A lui il nucleo di polizia tributaria della guardia di finanza ha sequestrato 325mila euro, denaro ritenuto il corrispettivo della sua attività in favore della banda. Le sue competenze in materia fiscale avrebbero permesso ai pugliesi di far sparire i debiti delle coop Alstom servizi integrati e Alstom servizi logistici. Le due società, con pesanti scoperti verso l’Inps e l’Erario, per l’appunto attive nel settore della logistica, sono consorziate al gruppo Sigilog, struttura con sede a Cinisello Balsamo che, secondo gli investigatori, era controllata per l’appunto da Politi, Alecci e Micelotta. Con i primi due che – a detta dei magistrati di Milano – sarebbero i referenti in Lombardia della famiglia mafiosa catanese

Come era emerso nelle ricostruzioni che avevano fatto seguito alla fase 1 dell’inchiesta Security, le cifre da capogiro che venivano fatte svanire e riapparire con presunti trucchi contabili sarebbero state impiegate in due modi: il sostentamento della cosca Laudani, che nel febbraio 2016 aveva incassato un colpo durissimo dall’inchiesta della procura di Catania denominata I vicerè, e la distribuzione di tangenti per l’aggiudicazione di appalti milionari, su due versanti. 
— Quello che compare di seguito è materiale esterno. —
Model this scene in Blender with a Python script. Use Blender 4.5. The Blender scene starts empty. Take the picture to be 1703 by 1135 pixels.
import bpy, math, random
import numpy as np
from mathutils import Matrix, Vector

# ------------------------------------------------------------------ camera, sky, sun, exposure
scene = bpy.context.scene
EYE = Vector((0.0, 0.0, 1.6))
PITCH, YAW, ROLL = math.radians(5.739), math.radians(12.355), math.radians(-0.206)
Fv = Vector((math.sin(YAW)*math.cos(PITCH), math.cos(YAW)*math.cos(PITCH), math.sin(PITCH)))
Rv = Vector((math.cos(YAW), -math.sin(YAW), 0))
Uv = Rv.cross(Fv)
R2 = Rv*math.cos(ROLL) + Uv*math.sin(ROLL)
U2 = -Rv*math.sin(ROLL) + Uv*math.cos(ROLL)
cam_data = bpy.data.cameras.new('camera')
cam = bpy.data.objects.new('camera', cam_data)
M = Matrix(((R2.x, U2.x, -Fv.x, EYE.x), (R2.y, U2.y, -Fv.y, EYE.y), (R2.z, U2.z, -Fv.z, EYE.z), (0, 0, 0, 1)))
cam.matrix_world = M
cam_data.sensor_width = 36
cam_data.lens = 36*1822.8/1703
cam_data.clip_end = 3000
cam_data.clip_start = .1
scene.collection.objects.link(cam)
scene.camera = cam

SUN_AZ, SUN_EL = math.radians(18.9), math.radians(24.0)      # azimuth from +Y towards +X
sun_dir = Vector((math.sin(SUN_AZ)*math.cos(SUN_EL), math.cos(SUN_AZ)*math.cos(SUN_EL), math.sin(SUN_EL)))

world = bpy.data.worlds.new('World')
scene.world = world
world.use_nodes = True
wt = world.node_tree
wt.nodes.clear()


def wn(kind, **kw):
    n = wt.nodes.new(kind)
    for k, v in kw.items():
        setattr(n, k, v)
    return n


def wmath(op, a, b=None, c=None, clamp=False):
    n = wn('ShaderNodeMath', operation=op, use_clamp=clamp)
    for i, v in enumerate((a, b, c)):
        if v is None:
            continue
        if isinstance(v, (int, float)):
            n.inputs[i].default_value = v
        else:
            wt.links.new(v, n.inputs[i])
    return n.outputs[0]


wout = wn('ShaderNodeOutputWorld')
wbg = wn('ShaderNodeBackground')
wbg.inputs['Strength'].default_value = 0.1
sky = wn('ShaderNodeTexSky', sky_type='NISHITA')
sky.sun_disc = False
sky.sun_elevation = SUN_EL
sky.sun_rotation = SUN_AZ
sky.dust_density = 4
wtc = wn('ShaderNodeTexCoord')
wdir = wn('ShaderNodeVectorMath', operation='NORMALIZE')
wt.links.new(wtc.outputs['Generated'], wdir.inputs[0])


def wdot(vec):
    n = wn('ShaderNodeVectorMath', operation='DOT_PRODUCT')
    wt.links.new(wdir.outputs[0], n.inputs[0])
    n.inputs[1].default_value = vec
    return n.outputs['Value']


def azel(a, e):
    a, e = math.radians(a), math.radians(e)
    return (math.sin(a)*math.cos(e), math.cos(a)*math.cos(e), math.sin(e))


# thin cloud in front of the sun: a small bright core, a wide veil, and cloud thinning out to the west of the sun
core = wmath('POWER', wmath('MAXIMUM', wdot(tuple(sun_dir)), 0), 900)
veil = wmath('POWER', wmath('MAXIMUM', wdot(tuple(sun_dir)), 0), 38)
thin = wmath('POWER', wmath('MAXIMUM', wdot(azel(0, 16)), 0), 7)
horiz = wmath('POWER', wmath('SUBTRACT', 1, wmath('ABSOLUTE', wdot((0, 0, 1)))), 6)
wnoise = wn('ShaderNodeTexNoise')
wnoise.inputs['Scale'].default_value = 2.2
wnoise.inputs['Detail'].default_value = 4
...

Il primo sarebbe quello dell’organizzazione logistica nei magazzini, l’allestimento di nuovi supermercati, il rifacimenti di negozi e le riparazioni per il colosso della grande distribuzione Lidl, sfruttando le soffiate di «dirigenti stabilmente asserviti» che venivano premiati, a detta dei magistrati lombardi, con regali e mazzette. La società tedesca e i suoi massimi vertici non sono indagati e, in una nota pubblicata a maggio, si sono subito dichiarati completamente estranei alla vicenda e a disposizione delle autorità per facilitare gli accertamenti. Ma alcuni funzionari sono accusati di aver rivelato in anticipo agli indagati l’ammontare proposto dalle altre aziende nel corso delle gare d’appalto, «così da consentire la presentazione di offerte leggermente inferiori e risultare vincenti». 

Per questa ragione, il tribunale di Milano ha deciso di inviare gli amministratori giudiziari in quattro centri direzionali su dieci della catena di supermercati. Tre si trovano al nord Italia, mentre in Sicilia il provvedimento ha riguardato la struttura di Misterbianco, in provincia di Catania. Per un totale di 218 filiali e 600 dipendenti. C’era poi la seconda cordata, che secondo i pm sarebbe stata imperniata sui fratelli catanesi Alessandro e Nicola Fazio, gestori di Securpolice group, società che si occupava della vigilanza all’interno del palazzo di Giustizia milanese. 

Quanto ad Alecci, la dimestichezza nel fare soldi non sarebbe l’unico talento criminale riconosciutogli dalla magistratura. L’uomo è infatti pregiudicato: venne condannato in via definitiva, nel 1988, per omicidio, porto abusivo d’armi e occultamento di cadavere, e – a giudicare dalle intercettazioni contenute nelle carte dell’inchiesta – non avrebbe mai nascosto il suo affetto nei confronti di elementi di spicco del clan, in particolare verso il capo famiglia Sebastiano Ianuzzo Laudani, classe 1969.